Thursday, November 25, 2010

On being thankful

Why yes, it is thanksgiving and since I am currently away from America I feel a bit more entitled to be cliche in the tradition of giving thanks. It is a good practice.

I am thankful for people. Being away from family and friends only accentuates the knowledge of just how awesome these people are and how ridiculously blessed I am to have them. With the distance in mind I also want to publicly say how thankful I am for skype. Such a wonderful invention. Of course, I also am growing quite fond of people here as well.

Amid the day to day hassle of living I often forget how blessed I am. This is silly and rather cruel to all the people who grace my life and to the beauty that surrounds me. It is good to be reminded to simply look up from my own cyclic thinking and hazy rituals of the everyday to the surprising sight of gratitude.

And I am thankful even though I do not always remember that I am.

Tuesday, November 16, 2010

construction zone?

Of late, trudging through day to day activities, with French language piling up near my brain, though not yet truly there, with people's long opinions staining my roughly hewn building of thoughts and with plans never fully executed, I've been realizing that life will never be settled. I will always be able to find some way to move, hopefully in growth, often merely in movement. I must constantly shift in some way (along with most human beings). It seems sometimes as though walls are constantly crumbling around me and I pray that something is being built in all this destruction, and though I believe that something is being established (if only the knowledge of my complete dependence on grace), it is not always evident.
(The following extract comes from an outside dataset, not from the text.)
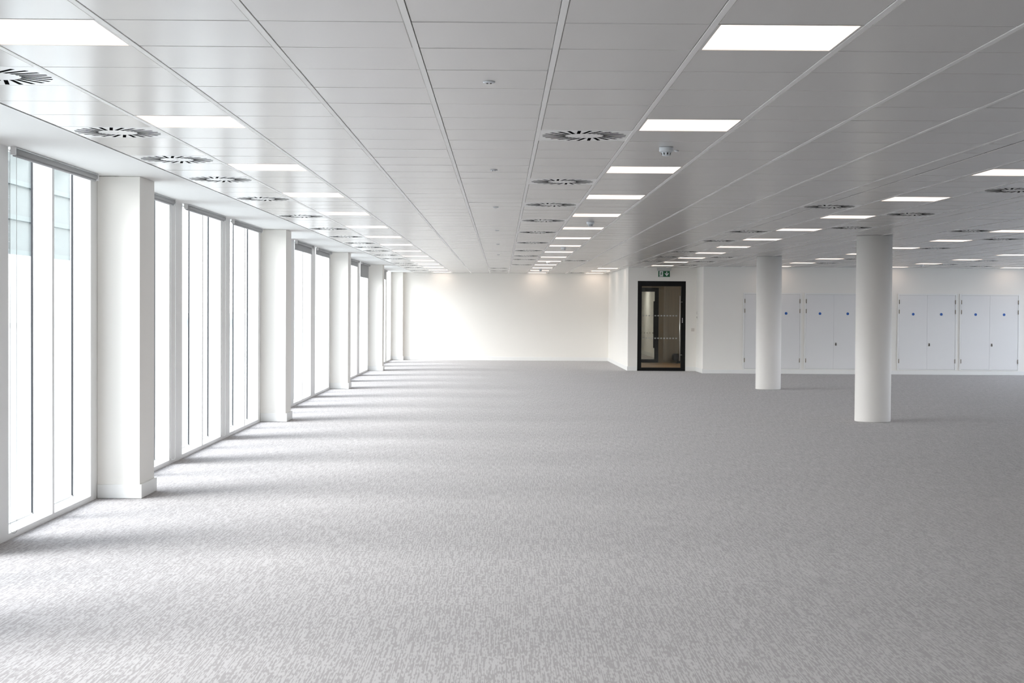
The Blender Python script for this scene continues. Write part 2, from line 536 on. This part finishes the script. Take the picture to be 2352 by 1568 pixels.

I often wonder as I search through the rubble of my collapsed concepts, always finding shards of other's conclusions, mismatched and generously strewn about the area, what to believe in all this chaos.

Saturday, November 6, 2010

Currently:

Silence hangs, tips scales,
shifts the thin grace elaborately threaded
through pin eyed triumphs.
And we are caught:
empty of words,
stripped to the bare mind's pulsing,
with thoughts wrapped around our tongues,
sentences stuck to our teeth,
and remain with echoes only
of past revelations and present perplexity.